Но главный сюрприз ждет читателя впереди — там, где наш философ заводит рассказ о самосознании. Здесь мысль его вообще не расстается с парадоксами, и самый поразительный из них мы уже отмечали: отождествление сознания с «ничем». Нелегко понять, не говоря о том, чтобы принять, ход мыслей, приводящий к такому заключению. Постараемся только немного его пояснить. В то время как бытие просто «есть» и больше ничего, сознания никогда «нет» в том смысле, что оно не поддается опознанию в качестве наличного факта, оно всегда отсутствует там, где его ищут. Сознание неуловимо, так что преследователю приходится довольствоваться лишь мертвыми следами его пребывания подобно неудачливому детективу, всякий раз попадающему на место преступления после того, как преступник преблагополучно успел скрыться. Приходится снова и снова возобновлять погоню, откладывая достижение цели на будущее.

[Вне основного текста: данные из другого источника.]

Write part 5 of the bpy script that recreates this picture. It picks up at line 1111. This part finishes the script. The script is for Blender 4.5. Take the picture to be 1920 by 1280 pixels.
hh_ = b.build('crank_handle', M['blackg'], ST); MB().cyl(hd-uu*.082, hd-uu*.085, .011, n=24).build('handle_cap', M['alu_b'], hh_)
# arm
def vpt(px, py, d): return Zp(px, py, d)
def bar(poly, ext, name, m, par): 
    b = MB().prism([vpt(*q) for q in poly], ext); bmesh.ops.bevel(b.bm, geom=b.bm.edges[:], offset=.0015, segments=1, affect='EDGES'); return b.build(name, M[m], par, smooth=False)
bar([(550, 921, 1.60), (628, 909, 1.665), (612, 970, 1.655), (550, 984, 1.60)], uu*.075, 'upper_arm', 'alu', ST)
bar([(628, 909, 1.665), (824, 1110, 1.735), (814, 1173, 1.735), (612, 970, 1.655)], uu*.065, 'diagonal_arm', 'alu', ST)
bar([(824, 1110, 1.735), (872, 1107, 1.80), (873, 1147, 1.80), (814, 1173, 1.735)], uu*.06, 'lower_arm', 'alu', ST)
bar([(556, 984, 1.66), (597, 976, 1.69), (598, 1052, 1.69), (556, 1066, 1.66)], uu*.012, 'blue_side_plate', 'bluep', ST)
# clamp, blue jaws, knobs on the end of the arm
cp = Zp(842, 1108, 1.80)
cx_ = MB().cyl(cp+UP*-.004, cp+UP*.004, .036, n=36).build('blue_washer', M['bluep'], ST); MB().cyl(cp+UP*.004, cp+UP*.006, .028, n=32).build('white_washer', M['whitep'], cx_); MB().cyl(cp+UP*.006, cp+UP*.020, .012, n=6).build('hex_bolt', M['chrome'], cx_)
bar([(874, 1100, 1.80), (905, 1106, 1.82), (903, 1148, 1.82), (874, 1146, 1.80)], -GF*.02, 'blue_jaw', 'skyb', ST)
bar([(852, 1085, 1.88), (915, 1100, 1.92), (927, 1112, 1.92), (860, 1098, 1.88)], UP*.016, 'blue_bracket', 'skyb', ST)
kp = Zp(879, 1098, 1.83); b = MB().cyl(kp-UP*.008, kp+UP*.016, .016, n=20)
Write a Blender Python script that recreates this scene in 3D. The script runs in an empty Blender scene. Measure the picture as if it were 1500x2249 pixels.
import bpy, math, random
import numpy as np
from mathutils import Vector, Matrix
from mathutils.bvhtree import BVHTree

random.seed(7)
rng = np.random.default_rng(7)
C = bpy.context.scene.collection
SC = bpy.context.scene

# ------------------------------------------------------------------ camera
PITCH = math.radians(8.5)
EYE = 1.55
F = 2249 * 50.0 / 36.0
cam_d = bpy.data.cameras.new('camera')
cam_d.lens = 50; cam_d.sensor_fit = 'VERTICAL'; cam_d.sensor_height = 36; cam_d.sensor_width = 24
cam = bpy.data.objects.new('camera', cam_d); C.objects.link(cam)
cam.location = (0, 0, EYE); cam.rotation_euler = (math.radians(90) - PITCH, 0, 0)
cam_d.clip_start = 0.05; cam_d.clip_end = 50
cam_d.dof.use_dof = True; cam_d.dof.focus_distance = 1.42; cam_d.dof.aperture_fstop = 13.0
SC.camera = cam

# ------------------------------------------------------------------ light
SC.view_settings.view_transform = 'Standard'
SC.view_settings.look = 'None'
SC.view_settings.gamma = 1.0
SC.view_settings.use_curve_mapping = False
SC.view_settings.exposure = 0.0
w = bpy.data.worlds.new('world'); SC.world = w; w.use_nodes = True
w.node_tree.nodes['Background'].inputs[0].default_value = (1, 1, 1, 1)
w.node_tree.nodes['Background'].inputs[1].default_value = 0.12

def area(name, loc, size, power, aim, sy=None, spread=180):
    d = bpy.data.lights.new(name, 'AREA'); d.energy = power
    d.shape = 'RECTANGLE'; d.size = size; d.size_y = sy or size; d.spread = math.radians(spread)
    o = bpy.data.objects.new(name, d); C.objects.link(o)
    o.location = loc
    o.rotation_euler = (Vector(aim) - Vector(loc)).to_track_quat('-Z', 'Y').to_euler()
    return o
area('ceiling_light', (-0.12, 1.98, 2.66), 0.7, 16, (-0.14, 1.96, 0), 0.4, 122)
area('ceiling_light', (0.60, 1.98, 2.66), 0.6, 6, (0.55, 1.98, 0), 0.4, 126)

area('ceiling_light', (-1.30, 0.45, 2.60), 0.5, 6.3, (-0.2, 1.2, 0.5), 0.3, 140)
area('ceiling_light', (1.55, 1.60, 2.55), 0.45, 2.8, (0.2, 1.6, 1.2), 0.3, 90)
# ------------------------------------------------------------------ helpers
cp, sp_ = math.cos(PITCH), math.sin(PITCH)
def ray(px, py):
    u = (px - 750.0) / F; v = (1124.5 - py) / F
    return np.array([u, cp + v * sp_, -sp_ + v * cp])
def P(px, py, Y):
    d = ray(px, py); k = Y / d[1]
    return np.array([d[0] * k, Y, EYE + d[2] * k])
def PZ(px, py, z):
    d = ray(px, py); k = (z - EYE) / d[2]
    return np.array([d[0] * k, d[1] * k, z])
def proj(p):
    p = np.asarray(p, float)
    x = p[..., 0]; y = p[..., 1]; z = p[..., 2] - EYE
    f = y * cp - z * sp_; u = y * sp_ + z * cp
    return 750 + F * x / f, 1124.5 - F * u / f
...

Так вот и сознание: о нем можно сказать, что оно только что было («труп еще не успел остыть») и еще будет, но никогда не скажешь: «вот оно». И все дело в том, что сознание нельзя представлять себе как вещь или некое фиксированное состояние, оно реализуется не иначе как в процессе, а процесс (и это известно еще со времен античных философов) неделим на совокупность точно локализованных в пространстве и времени моментов или фаз. Процесс всегда представляет собою переход от одного момента к другому, «перелив» одного состояния в другое, а не смену кадров — моментальных снимков, механически накладывающихся друг на друга. Иными словами, любой момент процесса как бы обладает «протяженностью», т. е. лишен четких границ, отделяющих его от последующих моментов, и потому всегда устремлен за свои собственные пределы.